▼
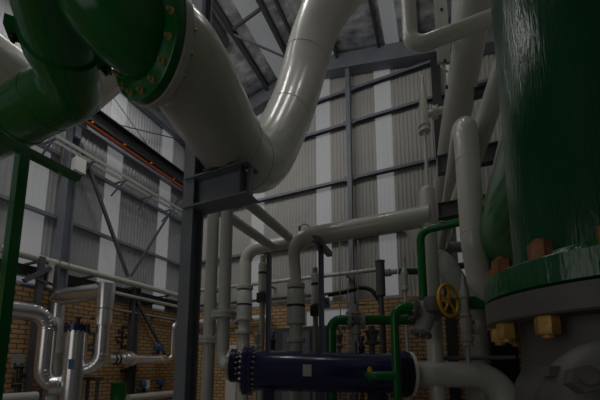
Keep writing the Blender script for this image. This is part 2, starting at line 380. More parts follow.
# ================================================================== LARGE CREAM PIPE AND ITS GREEN INLET
def spline(pts, n=8):
    P = [V(p) for p in pts]; P = [P[0] * 2 - P[1]] + P + [P[-1] * 2 - P[-2]]; o = []
    for i in range(1, len(P) - 2):
        for k_ in range(n):
            f = k_ / n; a, b, c_, d = P[i - 1:i + 3]
            o.append(.5 * ((2 * b) + (c_ - a) * f + (2 * a - 5 * b + 4 * c_ - d) * f * f + (3 * b - a - 3 * c_ + d) * f ** 3))
    return o + [P[-2]]
P0 = at(150.5, 42, 2.36); dA = V((.19, .965, .175)).normalized()
path = spline([P0 + dA * .05, P0 + dA * .3, (-2.17, 2.5, 4.345), (-2.30, 3.05, 4.37), (-2.39, 3.55, 4.47), (-2.4, 3.97, 4.72), (-2.365, 4.28, 5.14), (-2.30, 4.52, 5.65), (-2.22, 4.73, 6.2), (-2.10, 4.85, 6.8), (-1.9, 4.83, 7.42), (-1.6, 4.77, 7.90), (-1.14, 4.77, 8.32), (-.58, 4.85, 8.58), (.3, 4.95, 8.8)])
R0 = .40
t = thing('process_pipe', 'huge cream pipe sweeping from the bolted flange down and up to the roof', 'pipe', (-2.4, 3.5, 4.05))
mk('pipe_body', MB().tube(path, [R0 + .03 * max(0, min(1, (p.y - 1.9) / .6)) * max(0, min(1, (5.6 - p.z) / 1.0)) for p in path], 48), 'cream', t)
for q in ((-2.29, 2.98, 4.37), (-2.39, 3.52, 4.46), (-2.26, 4.62, 5.92), (-1.98, 4.84, 7.2)):
    i = min(range(1, len(path) - 1), key=lambda i: (path[i] - V(q)).length)
    mk('weld_bead', weld(MB(), path[i], path[i + 1] - path[i - 1], R0 + .03 * max(0, min(1, (5.6 - path[i].z) / 1.0))), 'cream', t)
pf = mk('flange', MB().lathe(P0, dA, [(.004, .47), (.012, .478), (.068, .478), (.074, .47), (.076, .41)], 56), 'cream', t)
t2 = thing('process_pipe', 'large dark green pipe overhead ending in the bolted flange', 'pipe', P0 - dA * .3 - V((0, 0, .5)))
RG = .33
gd = (P0 - dA * .2 - at(94, -14, 2.14)).normalized()
gp = fillet([P0 - dA * .06, P0 - dA * .24, P0 - dA * .24 - gd * 2.6], [.4], 8)
gr = [.37 if i == 0 else RG for i in range(len(gp))]
mk('pipe_body', MB().tube(gp, gr, 48), 'green', t2)
gf = mk('flange', MB().lathe(P0, dA, [(-.085, .36), (-.074, .375), (-.072, .465), (-.066, .474), (-.012, .474), (-.004, .465)], 56), 'green', t2)
bolts(gf, P0, dA, .422, 16, .028, .20, 'brass', .4)
# ================================================================== GREEN ELBOW ON THE LEFT WITH ITS POST
GD = 3.0
E1 = at(72, 88, GD)
XG = at(-10, 135, 2.75)
dirU = (at(52, 0, GD - .8) - E1).normalized()
t = thing('process_pipe', 'dark green pipe elbow at upper left with bolted lugs', 'pipe', (E1.x, E1.y, E1.z - .3))
RL = .285
run = V((-1, 0, 0))
pth = fillet([E1 + run * 1.9, E1, E1 + dirU * .6], [.40], 14)
mk('elbow', MB().tube(pth, RL, 40), 'green', t)
fc = E1 + dirU * .45
up_ = mk('collar', MB().lathe(fc, dirU, [(-.07, .285), (-.065, .315), (.12, .315), (.125, .285)], 40), 'green', t)
mk('upper_pipe', MB().tube([fc + dirU * .1, fc + dirU * 2.4], RL + .005, 40), 'green', t)
fx, fy, fd = frame(dirU)
sd = V((0.90, .43, 0)); sd = (sd - fd * sd.dot(fd)).normalized()
for s in (-1, 1):
    lp = fc + fd * .03 + sd * s * .345
    lg = mk('clamp_lug', MB().box(lp, (.09, .10, .15), (sd, fd.cross(sd), fd)), 'green', t, smooth=False)
    bolts(lg, lp - fd * .02, fd.cross(sd), .001, 1, .032, .17, 'hole')
for q, rr_ in ((.42, RL), (.95, RL + .004)): mk('weld_bead', weld(MB(), E1 + run * q, run, rr_), 'green', t)
psx = E1 + run * .33
pt = at(23, 152, GD); pb = at(10, 400, GD)
post = thing('pipe_support', 'slim green post with a cross arm under the green elbow', 'support', (pt.x, pt.y, 0))
ztop = E1.z - RL - .0
mk('post', MB().box((pt.x, pt.y, pt.z / 2), (.10, .085, pt.z)), 'green', post, smooth=False)
arm0, arm1 = at(-14, 128, GD - .1), at(62, 163, GD + .35)
ca = mk('cross_arm', MB().bar((pt.x - .02, pt.y - .55, pt.z + .03), (pt.x - .02, pt.y + .55, pt.z + .03), .10, .07), 'green', post, smooth=False)
mk('base_plate', MB().box((pt.x, pt.y, .01), (.28, .28, .02)), 'green', post, smooth=False)
for s in (-.36, .36): mk('hold_down_rod', MB().cyl((pt.x - .02, pt.y + s, pt.z - .12), (pt.x - .02, pt.y + s, pt.z + .3), .014, seg=10), 'zinc', post)
# pale pipe behind the green elbow
b1 = at(62, 106, 4.7); b2 = onY(128, 46, b1.y)
t = thing('process_pipe', 'large cream pipe passing behind the dark green elbow at upper left', 'pipe', (b1.x, b1.y, b1.z - .36))
mk('pipe_body', MB().tube(fillet([V((b1.x, .5, b1.z)), b1, b2, b2 + (b2 - b1).normalized() * .8], [.4, .1], 12), .33, 36), 'cream', t)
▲
## Given exercise:
All of the material above should be reproduced exactly, except the pictures.

## Exercise result:
Keep writing the Blender script for this image. This is part 2, starting at line 380. More parts follow.
# ================================================================== LARGE CREAM PIPE AND ITS GREEN INLET
def spline(pts, n=8):
    P = [V(p) for p in pts]; P = [P[0] * 2 - P[1]] + P + [P[-1] * 2 - P[-2]]; o = []
    for i in range(1, len(P) - 2):
        for k_ in range(n):
            f = k_ / n; a, b, c_, d = P[i - 1:i + 3]
            o.append(.5 * ((2 * b) + (c_ - a) * f + (2 * a - 5 * b + 4 * c_ - d) * f * f + (3 * b - a - 3 * c_ + d) * f ** 3))
    return o + [P[-2]]
P0 = at(150.5, 42, 2.36); dA = V((.19, .965, .175)).normalized()
path = spline([P0 + dA * .05, P0 + dA * .3, (-2.17, 2.5, 4.345), (-2.30, 3.05, 4.37), (-2.39, 3.55, 4.47), (-2.4, 3.97, 4.72), (-2.365, 4.28, 5.14), (-2.30, 4.52, 5.65), (-2.22, 4.73, 6.2), (-2.10, 4.85, 6.8), (-1.9, 4.83, 7.42), (-1.6, 4.77, 7.90), (-1.14, 4.77, 8.32), (-.58, 4.85, 8.58), (.3, 4.95, 8.8)])
R0 = .40
t = thing('process_pipe', 'huge cream pipe sweeping from the bolted flange down and up to the roof', 'pipe', (-2.4, 3.5, 4.05))
mk('pipe_body', MB().tube(path, [R0 + .03 * max(0, min(1, (p.y - 1.9) / .6)) * max(0, min(1, (5.6 - p.z) / 1.0)) for p in path], 48), 'cream', t)
for q in ((-2.29, 2.98, 4.37), (-2.39, 3.52, 4.46), (-2.26, 4.62, 5.92), (-1.98, 4.84, 7.2)):
    i = min(range(1, len(path) - 1), key=lambda i: (path[i] - V(q)).length)
    mk('weld_bead', weld(MB(), path[i], path[i + 1] - path[i - 1], R0 + .03 * max(0, min(1, (5.6 - path[i].z) / 1.0))), 'cream', t)
pf = mk('flange', MB().lathe(P0, dA, [(.004, .47), (.012, .478), (.068, .478), (.074, .47), (.076, .41)], 56), 'cream', t)
t2 = thing('process_pipe', 'large dark green pipe overhead ending in the bolted flange', 'pipe', P0 - dA * .3 - V((0, 0, .5)))
RG = .33
gd = (P0 - dA * .2 - at(94, -14, 2.14)).normalized()
gp = fillet([P0 - dA * .06, P0 - dA * .24, P0 - dA * .24 - gd * 2.6], [.4], 8)
gr = [.37 if i == 0 else RG for i in range(len(gp))]
mk('pipe_body', MB().tube(gp, gr, 48), 'green', t2)
gf = mk('flange', MB().lathe(P0, dA, [(-.085, .36), (-.074, .375), (-.072, .465), (-.066, .474), (-.012, .474), (-.004, .465)], 56), 'green', t2)
bolts(gf, P0, dA, .422, 16, .028, .20, 'brass', .4)
# ================================================================== GREEN ELBOW ON THE LEFT WITH ITS POST
GD = 3.0
E1 = at(72, 88, GD)
XG = at(-10, 135, 2.75)
dirU = (at(52, 0, GD - .8) - E1).normalized()
t = thing('process_pipe', 'dark green pipe elbow at upper left with bolted lugs', 'pipe', (E1.x, E1.y, E1.z - .3))
RL = .285
run = V((-1, 0, 0))
pth = fillet([E1 + run * 1.9, E1, E1 + dirU * .6], [.40], 14)
mk('elbow', MB().tube(pth, RL, 40), 'green', t)
fc = E1 + dirU * .45
up_ = mk('collar', MB().lathe(fc, dirU, [(-.07, .285), (-.065, .315), (.12, .315), (.125, .285)], 40), 'green', t)
mk('upper_pipe', MB().tube([fc + dirU * .1, fc + dirU * 2.4], RL + .005, 40), 'green', t)
fx, fy, fd = frame(dirU)
sd = V((0.90, .43, 0)); sd = (sd - fd * sd.dot(fd)).normalized()
for s in (-1, 1):
    lp = fc + fd * .03 + sd * s * .345
    lg = mk('clamp_lug', MB().box(lp, (.09, .10, .15), (sd, fd.cross(sd), fd)), 'green', t, smooth=False)
    bolts(lg, lp - fd * .02, fd.cross(sd), .001, 1, .032, .17, 'hole')
for q, rr_ in ((.42, RL), (.95, RL + .004)): mk('weld_bead', weld(MB(), E1 + run * q, run, rr_), 'green', t)
psx = E1 + run * .33
pt = at(23, 152, GD); pb = at(10, 400, GD)
post = thing('pipe_support', 'slim green post with a cross arm under the green elbow', 'support', (pt.x, pt.y, 0))
ztop = E1.z - RL - .0
mk('post', MB().box((pt.x, pt.y, pt.z / 2), (.10, .085, pt.z)), 'green', post, smooth=False)
arm0, arm1 = at(-14, 128, GD - .1), at(62, 163, GD + .35)
ca = mk('cross_arm', MB().bar((pt.x - .02, pt.y - .55, pt.z + .03), (pt.x - .02, pt.y + .55, pt.z + .03), .10, .07), 'green', post, smooth=False)
mk('base_plate', MB().box((pt.x, pt.y, .01), (.28, .28, .02)), 'green', post, smooth=False)
for s in (-.36, .36): mk('hold_down_rod', MB().cyl((pt.x - .02, pt.y + s, pt.z - .12), (pt.x - .02, pt.y + s, pt.z + .3), .014, seg=10), 'zinc', post)
# pale pipe behind the green elbow
b1 = at(62, 106, 4.7); b2 = onY(128, 46, b1.y)
t = thing('process_pipe', 'large cream pipe passing behind the dark green elbow at upper left', 'pipe', (b1.x, b1.y, b1.z - .36))
mk('pipe_body', MB().tube(fillet([V((b1.x, .5, b1.z)), b1, b2, b2 + (b2 - b1).normalized() * .8], [.4, .1], 12), .33, 36), 'cream', t)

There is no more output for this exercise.